Data-Science Experience Weighs in
In that very same room — with a marketer so new to data, data science, and personalization in general — sat a sleek, sophisticated team from a premier automaker, and they, of course, understood everything there was to understand about this conversation. They understand the buyer journey as it relates to their industry’s unique challenges, and they employ data science in a meaningful and incredibly elevated way to enhance the customer experience — at every point of the journey. They pull in audience data that signals “I’m in the market for a new car,” and then use some data-science magic to target potential buyers in a very granular and highly effective fashion. They use products like Adobe Target to help with the data-science heavy lifting and to optimize real-time decisions. This tight team of marketers and data scientists are like royalty — they’re the dot connectors, relevance drivers, and optimization linchpins of the organization.

We had an equally impressive team in the room from an online security and software business. To them, incorporating data science is practically second nature — they just do it. It’s woven into their models, so they can best figure out the buying propensities and marketing opportunities associated. But, unlike the nonprofit, they have marketers, analysts, and data scientists on hand — the trifecta of the data/personalization process. In their minds, they need all of the bells and whistles, especially their savvy data scientists and analytics pros. They couldn’t do their jobs or run their business — at least not with the same level of success and relevance delivery — without them.

Do You Need a Data Scientist?
So, back to the core question: does everyone need a data scientist? One attendee said yes, resoundingly — but, full disclosure, he’s a data scientist. From his perspective, companies that are serious about Big Data and the power it wields should have an expert on staff who can dig through it all and come out the other side with something truly meaningful. That said, he also acknowledged that many companies — the nonprofit, for example — simply don’t have the luxury of pulling someone with this skillset onto the team. Or, maybe, it’s just more than a small business needs — it’s overkill. So, then what?

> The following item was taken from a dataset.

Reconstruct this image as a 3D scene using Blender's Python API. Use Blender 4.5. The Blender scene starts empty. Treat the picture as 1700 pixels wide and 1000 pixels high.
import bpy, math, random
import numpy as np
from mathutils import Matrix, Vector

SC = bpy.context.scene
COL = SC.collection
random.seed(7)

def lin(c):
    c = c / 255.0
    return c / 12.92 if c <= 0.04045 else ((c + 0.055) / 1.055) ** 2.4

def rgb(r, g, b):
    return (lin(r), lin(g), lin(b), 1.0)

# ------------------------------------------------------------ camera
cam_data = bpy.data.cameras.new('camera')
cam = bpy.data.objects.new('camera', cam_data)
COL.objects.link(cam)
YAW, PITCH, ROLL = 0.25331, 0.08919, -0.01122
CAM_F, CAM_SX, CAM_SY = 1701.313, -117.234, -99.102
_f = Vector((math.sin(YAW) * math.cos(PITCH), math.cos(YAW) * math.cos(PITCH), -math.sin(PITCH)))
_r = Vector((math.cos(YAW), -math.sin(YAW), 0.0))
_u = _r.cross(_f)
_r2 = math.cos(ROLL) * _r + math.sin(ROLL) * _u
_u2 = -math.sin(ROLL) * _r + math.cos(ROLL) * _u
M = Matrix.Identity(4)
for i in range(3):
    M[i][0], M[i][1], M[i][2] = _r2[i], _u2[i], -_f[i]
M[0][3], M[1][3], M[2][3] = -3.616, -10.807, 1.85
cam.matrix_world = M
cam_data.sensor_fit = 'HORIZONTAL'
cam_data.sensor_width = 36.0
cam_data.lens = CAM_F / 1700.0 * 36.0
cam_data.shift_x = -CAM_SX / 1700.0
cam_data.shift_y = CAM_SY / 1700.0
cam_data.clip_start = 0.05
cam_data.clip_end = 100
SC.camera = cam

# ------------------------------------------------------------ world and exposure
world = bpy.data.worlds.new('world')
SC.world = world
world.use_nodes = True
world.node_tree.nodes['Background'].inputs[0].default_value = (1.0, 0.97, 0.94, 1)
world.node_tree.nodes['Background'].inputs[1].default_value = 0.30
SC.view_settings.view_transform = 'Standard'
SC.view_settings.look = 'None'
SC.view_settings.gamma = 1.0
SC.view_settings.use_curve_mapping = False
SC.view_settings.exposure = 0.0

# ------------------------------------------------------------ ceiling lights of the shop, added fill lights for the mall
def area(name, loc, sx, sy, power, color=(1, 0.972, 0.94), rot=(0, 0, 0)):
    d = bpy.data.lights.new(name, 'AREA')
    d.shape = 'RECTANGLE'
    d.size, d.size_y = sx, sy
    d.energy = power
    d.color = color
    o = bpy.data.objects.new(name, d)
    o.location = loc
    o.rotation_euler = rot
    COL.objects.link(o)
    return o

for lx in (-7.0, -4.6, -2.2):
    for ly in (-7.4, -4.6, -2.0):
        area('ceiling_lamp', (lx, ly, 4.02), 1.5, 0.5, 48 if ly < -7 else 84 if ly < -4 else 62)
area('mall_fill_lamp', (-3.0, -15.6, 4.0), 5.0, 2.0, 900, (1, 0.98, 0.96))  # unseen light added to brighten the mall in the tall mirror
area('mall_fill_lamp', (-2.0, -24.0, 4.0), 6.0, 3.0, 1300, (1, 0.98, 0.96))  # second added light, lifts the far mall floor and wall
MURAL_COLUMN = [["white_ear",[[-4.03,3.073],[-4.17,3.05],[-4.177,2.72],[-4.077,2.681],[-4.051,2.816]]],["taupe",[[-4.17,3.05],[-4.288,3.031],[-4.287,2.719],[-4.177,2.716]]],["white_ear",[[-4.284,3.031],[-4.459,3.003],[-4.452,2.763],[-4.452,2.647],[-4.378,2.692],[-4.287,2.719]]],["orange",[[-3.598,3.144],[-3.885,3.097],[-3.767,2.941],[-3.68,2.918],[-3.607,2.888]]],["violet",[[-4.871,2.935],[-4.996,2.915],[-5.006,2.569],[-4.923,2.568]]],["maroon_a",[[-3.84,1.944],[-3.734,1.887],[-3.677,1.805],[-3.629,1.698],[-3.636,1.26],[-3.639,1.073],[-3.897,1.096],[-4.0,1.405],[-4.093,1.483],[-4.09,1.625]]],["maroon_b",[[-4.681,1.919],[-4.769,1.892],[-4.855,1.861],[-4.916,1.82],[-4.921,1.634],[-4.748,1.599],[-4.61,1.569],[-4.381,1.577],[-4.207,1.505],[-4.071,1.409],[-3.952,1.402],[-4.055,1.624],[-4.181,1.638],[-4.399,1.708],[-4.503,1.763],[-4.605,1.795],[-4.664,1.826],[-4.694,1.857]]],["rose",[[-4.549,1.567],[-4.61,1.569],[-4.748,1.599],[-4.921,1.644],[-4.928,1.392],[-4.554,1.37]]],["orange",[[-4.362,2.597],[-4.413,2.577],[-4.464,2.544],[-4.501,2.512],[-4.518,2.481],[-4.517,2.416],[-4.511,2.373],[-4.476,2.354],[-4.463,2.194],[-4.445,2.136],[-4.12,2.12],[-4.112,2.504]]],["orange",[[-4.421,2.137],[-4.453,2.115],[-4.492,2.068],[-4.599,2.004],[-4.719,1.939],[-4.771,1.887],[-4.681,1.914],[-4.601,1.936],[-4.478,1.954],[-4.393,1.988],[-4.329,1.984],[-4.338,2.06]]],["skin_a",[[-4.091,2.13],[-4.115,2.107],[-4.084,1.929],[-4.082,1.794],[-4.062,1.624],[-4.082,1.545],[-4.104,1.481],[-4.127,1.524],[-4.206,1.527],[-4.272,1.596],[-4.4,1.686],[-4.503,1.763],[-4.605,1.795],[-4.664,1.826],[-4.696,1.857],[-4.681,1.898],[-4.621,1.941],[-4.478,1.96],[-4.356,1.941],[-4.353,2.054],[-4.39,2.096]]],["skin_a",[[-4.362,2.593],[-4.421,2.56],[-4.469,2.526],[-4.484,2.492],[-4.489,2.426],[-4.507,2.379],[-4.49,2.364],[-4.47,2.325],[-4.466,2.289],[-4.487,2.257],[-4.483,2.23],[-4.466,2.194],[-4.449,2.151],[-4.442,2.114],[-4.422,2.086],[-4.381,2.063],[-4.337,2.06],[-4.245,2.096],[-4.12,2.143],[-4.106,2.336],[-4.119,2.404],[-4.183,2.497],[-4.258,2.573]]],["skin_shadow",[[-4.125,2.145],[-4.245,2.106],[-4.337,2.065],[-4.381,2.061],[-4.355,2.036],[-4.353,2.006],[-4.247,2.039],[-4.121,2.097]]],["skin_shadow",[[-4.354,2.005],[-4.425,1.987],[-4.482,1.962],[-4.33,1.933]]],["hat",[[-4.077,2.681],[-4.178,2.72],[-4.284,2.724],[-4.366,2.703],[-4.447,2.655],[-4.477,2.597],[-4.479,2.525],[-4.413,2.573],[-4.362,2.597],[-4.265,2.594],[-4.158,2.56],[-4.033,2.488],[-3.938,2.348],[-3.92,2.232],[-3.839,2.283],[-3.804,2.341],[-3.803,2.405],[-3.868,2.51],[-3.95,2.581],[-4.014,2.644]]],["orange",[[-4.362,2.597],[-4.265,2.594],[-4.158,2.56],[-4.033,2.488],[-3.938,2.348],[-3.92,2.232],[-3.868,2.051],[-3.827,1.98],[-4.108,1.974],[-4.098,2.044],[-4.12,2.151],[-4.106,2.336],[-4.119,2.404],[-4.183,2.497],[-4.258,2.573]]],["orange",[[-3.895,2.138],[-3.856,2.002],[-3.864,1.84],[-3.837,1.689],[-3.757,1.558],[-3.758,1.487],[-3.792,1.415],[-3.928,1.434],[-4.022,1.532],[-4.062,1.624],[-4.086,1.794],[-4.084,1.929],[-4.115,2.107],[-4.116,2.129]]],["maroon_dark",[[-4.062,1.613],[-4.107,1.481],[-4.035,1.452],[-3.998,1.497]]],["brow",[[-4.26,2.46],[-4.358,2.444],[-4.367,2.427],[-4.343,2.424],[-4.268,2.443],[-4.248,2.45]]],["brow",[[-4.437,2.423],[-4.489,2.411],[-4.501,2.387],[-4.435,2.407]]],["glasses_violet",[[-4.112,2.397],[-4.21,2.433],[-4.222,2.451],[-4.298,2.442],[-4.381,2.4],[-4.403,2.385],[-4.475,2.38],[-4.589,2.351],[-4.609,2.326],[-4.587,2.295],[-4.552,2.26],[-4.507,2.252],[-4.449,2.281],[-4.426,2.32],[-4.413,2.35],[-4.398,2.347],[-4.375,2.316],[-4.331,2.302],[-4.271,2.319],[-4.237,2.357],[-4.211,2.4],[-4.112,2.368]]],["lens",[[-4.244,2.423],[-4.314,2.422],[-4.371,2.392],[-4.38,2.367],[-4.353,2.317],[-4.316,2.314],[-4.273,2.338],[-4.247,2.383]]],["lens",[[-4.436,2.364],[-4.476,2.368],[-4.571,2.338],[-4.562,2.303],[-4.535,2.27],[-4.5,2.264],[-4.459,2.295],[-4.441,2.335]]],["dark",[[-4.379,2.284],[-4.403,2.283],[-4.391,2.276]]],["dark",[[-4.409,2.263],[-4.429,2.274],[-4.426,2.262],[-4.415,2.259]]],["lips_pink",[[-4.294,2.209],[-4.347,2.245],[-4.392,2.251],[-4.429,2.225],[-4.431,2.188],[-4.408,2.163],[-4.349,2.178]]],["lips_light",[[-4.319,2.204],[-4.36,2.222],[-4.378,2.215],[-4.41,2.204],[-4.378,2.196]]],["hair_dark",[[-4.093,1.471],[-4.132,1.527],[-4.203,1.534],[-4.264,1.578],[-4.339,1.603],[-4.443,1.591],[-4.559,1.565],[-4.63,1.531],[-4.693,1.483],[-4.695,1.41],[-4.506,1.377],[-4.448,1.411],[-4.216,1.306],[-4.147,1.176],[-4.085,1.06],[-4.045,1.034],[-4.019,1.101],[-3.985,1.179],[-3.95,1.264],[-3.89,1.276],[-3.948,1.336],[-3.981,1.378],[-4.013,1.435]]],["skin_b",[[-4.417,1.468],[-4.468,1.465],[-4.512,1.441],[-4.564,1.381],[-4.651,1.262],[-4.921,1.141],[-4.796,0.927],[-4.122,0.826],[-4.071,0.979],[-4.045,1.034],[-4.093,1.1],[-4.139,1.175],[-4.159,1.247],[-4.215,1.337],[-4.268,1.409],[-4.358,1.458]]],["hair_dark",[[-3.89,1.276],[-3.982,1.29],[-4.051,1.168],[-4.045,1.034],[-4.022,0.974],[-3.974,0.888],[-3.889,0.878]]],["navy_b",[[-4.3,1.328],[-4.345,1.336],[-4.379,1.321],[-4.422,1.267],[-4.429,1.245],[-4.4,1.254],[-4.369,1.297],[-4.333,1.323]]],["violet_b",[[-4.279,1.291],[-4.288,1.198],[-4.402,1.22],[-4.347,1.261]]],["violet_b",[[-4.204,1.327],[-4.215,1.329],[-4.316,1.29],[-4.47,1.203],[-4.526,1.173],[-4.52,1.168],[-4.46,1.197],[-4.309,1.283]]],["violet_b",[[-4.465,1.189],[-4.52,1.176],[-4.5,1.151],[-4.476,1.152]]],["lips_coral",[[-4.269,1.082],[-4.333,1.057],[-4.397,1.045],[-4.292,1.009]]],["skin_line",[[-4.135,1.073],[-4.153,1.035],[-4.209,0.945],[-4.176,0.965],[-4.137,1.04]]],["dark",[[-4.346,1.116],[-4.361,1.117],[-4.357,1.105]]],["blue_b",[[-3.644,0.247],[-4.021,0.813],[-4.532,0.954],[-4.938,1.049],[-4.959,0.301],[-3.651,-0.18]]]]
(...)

Ultimately, the rooms landed in the same place: just because you don’t have a data scientist doesn’t mean you can’t employ data science. Adobe Target is extremely user-friendly and brings data science to all kinds of businesses — big and small, experienced and inexperienced, marketing-led and data-scientist driven. You don’t have to be a data scientist — or even work with a data scientist — to gain some serious value from data-driven processes such as machine learning. You can readily integrate it into your marketing right now — no heavy, scientific lifting required from you.

That said, I’m not advocating throwing the baby out with the bathwater! Just because marketers now have platforms and solutions that support marketing-driven data science doesn’t mean data scientists are obsolete — far, far, far from it, in fact. It simply means that organizations need to take good, hard looks at their structures, goals, data, and data-collection processes and decide what makes sense now as well as in the future. What are you doing now that’s working? What could you do based on the foundational pieces you have? What resources can you allocate to data-driven personalization — and what’s not in the cards, at least not right now?

Start by organizing these initial jumping-off points and go from there. Countless options exist at every level — from sophisticated carmakers and tech teams to growing charities and every business in between. All it takes is knowing where you are and where you want to go — and of course, recognizing that, with a little elbow grease and some smart solutions, data-driven personalization can get you there. And, if you need a little help? Check the chart above, which maps out the data science and personalization universe.